Really.
I bought chicken breasts today.
I think they use steroids on these chickens. I looked and looked through the piles of chicken breasts to find the smallest packages, because frankly sometimes I want a chicken breast that's smaller than a ribeye steak and that a normal sized human (which I maintain I still am, even though the median size of humans in this country is expanding by the day) can consume in a single sitting with a side of sauteed vegetables and some rice and still feel comfortable rather than stuffed full and bloated. Call me crazy.
I bought the smallest packages I could find, but there was a catch, you see. Instead of four breasts (or at the least three breasts with tenderloins), in each package I got three breasts, two of which appeared to be from a normal chicken and one of which, the one hiding under the printed part of the label, was clearly from a steroid-injected mutant chicken, or perhaps some sort of turkey/chicken or condor/chicken hybrid. It's the size of two normal chicken breasts.
What bothers me is that I can get normal sized chicken breasts by going to organic food store, where they sell chickens that have had no steroids and been fed exclusively on non-fertilized non-insecticized grain, grass, or whatever. They're smaller, but I'd like smaller. And as I see it, they have less stuff in them--no steroids, no pesticides, no fertilizers--and I don't want to pay for that stuff in my chicken anyway. It's chicken. But if I buy the organic chicken, it costs half again as much.
So, what I actually want is less. But to get less, I have to pay more. It's very confusing.
4 comments:
Welcome to capitalism. If you are willing to pay more for less, then they are more than happy to charge you. I also like the giant mutant apples and fruit they sell too.

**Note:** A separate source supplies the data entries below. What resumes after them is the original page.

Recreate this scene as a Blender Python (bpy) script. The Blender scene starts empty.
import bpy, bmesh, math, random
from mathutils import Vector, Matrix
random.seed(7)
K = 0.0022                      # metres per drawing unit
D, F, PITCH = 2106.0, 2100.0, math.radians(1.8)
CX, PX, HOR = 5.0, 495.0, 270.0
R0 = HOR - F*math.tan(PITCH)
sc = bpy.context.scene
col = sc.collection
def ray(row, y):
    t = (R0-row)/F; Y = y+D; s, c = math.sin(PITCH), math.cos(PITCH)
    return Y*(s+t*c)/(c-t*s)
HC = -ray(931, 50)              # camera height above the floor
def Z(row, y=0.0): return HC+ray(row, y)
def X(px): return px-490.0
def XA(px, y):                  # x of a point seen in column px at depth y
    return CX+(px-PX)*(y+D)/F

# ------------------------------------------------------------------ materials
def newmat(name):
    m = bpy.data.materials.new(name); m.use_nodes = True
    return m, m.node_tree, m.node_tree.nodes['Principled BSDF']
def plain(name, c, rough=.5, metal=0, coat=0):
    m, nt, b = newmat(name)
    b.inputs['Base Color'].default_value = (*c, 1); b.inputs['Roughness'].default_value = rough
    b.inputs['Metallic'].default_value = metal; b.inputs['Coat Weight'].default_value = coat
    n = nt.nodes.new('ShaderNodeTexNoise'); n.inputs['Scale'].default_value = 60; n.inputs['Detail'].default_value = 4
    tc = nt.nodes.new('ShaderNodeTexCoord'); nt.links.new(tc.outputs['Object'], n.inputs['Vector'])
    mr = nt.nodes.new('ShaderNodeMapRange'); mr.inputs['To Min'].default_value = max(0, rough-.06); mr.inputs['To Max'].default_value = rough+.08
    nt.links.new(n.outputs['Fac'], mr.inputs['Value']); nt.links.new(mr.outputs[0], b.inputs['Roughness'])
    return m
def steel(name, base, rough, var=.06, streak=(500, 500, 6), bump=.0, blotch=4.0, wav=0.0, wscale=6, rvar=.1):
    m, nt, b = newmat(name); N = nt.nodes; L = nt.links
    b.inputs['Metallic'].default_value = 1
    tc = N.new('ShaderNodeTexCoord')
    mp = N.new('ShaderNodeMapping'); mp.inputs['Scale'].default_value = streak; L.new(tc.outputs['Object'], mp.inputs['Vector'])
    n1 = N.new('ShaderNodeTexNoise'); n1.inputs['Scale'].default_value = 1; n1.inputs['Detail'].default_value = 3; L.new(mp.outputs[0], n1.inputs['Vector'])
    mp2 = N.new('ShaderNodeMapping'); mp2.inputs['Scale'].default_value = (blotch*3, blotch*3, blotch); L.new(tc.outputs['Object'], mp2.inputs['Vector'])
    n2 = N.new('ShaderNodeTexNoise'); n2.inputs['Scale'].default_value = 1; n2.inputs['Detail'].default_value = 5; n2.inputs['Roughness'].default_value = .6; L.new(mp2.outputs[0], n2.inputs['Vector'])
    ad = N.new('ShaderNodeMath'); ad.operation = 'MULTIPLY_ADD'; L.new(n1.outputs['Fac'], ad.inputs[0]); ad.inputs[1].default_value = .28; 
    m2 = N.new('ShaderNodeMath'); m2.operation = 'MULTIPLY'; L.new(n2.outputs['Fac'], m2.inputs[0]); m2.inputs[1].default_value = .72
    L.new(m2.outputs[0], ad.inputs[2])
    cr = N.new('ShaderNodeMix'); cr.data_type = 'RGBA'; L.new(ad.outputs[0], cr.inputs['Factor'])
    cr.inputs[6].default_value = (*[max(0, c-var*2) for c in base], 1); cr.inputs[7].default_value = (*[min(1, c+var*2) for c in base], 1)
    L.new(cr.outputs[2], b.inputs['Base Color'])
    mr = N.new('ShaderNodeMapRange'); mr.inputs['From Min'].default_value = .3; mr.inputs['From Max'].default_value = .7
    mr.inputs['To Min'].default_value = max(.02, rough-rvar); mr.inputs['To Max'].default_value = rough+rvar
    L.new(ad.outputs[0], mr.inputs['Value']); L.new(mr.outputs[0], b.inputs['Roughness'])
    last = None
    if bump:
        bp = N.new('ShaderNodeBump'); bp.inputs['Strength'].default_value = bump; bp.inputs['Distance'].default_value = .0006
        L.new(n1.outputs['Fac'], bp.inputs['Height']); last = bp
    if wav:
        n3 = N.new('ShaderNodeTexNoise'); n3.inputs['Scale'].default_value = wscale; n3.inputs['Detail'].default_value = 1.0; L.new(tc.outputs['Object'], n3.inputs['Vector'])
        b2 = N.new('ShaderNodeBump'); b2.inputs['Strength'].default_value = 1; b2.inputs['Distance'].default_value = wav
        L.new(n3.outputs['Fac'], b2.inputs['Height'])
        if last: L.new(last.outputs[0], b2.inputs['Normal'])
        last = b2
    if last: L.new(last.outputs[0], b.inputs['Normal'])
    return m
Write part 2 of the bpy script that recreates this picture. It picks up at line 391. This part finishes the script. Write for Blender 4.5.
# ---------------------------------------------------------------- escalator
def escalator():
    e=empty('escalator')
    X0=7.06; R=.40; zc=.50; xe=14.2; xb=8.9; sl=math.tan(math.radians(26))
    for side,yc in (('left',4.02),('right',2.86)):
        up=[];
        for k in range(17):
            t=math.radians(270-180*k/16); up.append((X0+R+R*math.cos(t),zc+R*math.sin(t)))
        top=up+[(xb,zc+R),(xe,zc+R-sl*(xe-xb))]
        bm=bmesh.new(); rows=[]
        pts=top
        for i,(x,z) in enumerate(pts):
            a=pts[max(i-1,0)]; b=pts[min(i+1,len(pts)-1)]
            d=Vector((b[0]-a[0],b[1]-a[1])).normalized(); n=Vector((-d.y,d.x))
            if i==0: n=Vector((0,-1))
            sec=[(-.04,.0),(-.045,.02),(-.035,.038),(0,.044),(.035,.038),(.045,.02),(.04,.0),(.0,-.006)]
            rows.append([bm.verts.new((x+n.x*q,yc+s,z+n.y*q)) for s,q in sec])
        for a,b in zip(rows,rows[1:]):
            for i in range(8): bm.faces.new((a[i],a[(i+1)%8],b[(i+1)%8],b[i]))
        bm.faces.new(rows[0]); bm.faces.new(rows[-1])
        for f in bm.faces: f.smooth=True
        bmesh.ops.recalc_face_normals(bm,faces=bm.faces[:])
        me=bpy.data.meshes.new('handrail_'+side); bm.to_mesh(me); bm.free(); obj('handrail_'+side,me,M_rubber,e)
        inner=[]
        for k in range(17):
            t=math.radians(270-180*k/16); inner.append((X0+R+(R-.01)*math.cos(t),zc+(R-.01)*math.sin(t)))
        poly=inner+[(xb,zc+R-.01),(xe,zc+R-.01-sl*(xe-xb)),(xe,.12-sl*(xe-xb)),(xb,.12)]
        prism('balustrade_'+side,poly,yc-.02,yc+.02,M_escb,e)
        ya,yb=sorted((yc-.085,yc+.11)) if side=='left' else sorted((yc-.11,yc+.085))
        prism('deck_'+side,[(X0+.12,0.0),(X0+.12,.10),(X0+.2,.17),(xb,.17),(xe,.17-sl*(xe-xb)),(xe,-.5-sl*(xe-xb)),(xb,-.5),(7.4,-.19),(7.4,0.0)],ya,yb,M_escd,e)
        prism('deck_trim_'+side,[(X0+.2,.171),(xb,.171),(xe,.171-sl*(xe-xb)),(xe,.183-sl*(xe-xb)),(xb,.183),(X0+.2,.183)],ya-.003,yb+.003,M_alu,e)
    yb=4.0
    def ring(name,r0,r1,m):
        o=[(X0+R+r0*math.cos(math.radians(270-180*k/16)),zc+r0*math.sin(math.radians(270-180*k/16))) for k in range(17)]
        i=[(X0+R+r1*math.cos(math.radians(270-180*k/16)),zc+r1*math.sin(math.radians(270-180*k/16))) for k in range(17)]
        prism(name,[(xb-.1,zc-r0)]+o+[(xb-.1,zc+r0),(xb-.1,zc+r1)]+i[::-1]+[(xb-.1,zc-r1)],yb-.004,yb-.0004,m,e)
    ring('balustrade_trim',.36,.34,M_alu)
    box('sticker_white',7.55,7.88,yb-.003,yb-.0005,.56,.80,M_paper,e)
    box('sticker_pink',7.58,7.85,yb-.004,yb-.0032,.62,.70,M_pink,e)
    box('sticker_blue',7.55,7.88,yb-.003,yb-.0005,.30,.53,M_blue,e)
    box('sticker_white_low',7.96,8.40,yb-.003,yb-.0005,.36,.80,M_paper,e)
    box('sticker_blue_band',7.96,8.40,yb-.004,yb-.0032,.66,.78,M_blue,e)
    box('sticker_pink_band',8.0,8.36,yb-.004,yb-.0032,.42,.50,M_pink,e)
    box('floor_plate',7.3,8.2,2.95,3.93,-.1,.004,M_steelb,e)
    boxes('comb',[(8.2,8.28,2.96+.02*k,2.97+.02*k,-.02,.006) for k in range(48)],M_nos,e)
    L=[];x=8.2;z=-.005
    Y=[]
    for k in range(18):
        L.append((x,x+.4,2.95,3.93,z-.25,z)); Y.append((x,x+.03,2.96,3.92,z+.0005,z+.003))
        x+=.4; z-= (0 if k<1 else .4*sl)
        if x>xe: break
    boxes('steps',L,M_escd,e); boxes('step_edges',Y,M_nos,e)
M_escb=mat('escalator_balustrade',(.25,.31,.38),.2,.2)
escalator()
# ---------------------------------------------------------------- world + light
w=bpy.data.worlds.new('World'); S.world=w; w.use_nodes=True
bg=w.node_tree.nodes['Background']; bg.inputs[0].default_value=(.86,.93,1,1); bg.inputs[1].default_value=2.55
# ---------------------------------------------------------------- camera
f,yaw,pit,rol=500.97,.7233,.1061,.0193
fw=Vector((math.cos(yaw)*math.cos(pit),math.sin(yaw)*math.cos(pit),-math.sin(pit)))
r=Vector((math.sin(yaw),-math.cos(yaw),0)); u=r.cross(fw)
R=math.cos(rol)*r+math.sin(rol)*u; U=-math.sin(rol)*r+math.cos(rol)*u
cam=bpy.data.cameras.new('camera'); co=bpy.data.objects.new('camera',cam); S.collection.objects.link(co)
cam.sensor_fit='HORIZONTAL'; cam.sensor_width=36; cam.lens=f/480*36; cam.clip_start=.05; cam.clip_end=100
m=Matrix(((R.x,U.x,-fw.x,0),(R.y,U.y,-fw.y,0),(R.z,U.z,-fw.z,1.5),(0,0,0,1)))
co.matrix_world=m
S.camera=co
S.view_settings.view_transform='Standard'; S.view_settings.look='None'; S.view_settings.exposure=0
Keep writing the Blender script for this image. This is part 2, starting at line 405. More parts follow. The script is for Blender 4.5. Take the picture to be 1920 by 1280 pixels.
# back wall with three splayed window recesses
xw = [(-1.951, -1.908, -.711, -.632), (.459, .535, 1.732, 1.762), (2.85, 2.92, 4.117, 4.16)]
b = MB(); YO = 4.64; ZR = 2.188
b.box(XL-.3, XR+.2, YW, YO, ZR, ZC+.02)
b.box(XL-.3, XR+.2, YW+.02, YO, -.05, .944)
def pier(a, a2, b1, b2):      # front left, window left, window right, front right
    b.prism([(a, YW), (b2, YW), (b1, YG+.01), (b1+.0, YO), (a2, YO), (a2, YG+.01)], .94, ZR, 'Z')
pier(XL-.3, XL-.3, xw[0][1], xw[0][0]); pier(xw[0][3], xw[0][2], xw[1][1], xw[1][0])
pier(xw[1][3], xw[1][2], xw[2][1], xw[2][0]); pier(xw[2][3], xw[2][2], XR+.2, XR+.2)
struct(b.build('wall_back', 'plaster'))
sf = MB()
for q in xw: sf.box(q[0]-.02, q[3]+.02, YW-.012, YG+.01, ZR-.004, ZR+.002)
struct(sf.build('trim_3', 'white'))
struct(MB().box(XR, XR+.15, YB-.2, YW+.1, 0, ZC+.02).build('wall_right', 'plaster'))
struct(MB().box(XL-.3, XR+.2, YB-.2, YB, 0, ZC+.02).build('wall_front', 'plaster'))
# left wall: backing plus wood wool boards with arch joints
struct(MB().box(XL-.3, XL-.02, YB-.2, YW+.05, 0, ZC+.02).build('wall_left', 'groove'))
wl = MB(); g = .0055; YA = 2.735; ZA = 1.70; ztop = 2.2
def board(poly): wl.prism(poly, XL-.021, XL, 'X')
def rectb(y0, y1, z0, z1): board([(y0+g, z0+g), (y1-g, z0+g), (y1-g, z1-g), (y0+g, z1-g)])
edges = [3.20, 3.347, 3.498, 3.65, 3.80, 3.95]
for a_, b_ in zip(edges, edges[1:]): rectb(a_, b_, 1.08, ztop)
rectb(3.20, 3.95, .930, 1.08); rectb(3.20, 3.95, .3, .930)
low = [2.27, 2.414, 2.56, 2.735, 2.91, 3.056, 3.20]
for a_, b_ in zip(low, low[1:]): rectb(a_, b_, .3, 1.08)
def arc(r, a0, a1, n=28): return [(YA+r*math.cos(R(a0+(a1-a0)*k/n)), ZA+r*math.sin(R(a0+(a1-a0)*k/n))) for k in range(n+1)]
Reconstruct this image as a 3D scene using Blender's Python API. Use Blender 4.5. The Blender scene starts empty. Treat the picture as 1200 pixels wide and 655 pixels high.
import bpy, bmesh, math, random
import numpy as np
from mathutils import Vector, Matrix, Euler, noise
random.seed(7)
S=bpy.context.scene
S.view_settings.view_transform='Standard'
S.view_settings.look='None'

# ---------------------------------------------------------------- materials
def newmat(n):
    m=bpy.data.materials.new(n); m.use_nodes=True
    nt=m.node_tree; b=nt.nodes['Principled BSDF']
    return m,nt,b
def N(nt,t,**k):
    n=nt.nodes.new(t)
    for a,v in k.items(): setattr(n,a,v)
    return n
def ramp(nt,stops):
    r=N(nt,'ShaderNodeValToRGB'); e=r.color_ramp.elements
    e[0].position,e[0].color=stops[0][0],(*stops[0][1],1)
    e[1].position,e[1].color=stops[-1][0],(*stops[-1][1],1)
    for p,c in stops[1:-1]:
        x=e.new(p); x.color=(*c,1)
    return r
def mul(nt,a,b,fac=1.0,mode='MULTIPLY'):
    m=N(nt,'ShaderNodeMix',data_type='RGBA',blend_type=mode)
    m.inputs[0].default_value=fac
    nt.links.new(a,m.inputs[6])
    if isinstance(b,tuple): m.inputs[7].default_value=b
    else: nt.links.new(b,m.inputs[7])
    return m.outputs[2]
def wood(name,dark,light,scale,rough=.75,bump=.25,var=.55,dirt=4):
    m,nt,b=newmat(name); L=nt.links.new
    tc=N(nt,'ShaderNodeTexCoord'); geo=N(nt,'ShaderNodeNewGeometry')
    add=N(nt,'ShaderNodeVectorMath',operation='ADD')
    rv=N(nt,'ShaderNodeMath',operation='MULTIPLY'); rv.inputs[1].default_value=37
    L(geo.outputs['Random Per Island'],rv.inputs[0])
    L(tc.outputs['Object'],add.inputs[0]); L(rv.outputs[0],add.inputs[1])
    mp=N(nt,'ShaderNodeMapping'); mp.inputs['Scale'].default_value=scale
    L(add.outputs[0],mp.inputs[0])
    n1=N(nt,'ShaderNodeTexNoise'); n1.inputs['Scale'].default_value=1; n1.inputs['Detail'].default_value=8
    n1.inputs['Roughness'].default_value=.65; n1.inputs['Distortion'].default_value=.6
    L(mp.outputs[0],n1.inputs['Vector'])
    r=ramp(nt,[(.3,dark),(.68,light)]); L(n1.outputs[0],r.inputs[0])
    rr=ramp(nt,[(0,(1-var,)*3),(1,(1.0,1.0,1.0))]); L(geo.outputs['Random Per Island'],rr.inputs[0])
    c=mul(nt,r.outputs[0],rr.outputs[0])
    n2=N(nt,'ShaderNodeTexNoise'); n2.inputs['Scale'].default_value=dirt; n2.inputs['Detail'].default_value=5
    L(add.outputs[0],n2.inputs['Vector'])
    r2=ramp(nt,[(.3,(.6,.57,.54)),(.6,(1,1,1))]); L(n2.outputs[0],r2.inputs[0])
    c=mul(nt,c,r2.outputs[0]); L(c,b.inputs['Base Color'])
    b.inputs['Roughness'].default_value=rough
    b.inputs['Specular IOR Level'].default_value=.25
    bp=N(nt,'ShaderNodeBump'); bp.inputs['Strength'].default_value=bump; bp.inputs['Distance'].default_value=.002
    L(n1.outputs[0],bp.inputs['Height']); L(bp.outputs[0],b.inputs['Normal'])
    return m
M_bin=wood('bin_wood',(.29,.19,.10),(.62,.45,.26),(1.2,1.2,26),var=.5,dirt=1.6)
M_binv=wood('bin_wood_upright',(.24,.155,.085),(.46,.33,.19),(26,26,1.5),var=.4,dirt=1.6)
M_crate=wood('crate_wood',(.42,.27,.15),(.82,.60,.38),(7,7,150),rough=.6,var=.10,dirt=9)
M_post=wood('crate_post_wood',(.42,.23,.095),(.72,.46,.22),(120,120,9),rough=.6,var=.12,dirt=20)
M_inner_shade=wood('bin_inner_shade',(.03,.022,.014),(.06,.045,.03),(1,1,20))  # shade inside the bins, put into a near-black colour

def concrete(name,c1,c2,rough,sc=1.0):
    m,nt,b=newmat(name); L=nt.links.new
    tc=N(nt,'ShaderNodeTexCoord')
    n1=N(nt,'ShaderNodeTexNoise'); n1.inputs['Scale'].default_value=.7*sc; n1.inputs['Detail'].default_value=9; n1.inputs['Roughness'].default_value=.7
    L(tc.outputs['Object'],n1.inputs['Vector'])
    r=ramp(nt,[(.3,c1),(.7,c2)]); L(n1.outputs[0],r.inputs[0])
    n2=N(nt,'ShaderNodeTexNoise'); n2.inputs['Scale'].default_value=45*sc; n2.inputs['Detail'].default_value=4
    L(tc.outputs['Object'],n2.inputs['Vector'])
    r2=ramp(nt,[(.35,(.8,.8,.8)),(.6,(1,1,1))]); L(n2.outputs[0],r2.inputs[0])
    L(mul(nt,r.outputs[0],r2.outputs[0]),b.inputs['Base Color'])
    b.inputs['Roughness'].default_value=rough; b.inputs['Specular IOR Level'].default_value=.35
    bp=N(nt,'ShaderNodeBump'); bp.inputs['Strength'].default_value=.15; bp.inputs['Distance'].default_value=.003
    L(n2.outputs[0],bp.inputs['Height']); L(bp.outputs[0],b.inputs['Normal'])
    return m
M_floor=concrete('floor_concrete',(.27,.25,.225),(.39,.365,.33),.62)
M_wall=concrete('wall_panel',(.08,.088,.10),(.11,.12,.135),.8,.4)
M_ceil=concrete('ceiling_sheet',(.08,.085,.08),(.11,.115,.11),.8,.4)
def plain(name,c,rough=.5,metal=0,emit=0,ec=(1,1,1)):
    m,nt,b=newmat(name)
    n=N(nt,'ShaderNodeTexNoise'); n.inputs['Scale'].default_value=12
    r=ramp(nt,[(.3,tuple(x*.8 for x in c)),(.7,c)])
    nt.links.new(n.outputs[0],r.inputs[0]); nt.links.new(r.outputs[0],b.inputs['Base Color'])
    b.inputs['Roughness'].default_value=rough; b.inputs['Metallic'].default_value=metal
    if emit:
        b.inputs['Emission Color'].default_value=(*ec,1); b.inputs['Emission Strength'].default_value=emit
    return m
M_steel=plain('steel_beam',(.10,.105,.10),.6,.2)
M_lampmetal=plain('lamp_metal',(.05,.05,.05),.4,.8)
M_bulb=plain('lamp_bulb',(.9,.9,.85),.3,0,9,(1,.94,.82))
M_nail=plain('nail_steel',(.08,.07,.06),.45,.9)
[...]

I am know picturing American ranchers herding flocks of giant, razor-beaked, Final Fantasy-esque birds through the Midwest to the Wal-Mart chocobo processing plant.
Watch out! They'll bite your finger off!
We'll often split two between the three of us, and still not eat it all. I've taken to buying natural chicken, which at least has no hormones, and organic when it's on sale. Of course, to get these I also cruise Harris Teeter at least once a week scoping out the bright yellow "Buy today!" stickers. That way they're at least down to the same price as the mutant chicken, though I do have to remember to speed home to get them into the freezer before they start to mutate on their own.
Thankfully, we have no Whole Foods in RH yet. I'd go absolutely berzerk and spend an entire month's food budget in one day. But I can manage to restrain myself at Teeter, most of the time. Though I heard a rumor Fresh Market was coming in, and that would be bad ...
I like going to actual meat shops because you can buy individually exactly what you want and not pay for more than you want. The people are nicer and are willing to prepare it any way you want also. Land and Sea and Oakfield Market are in the Tampa area.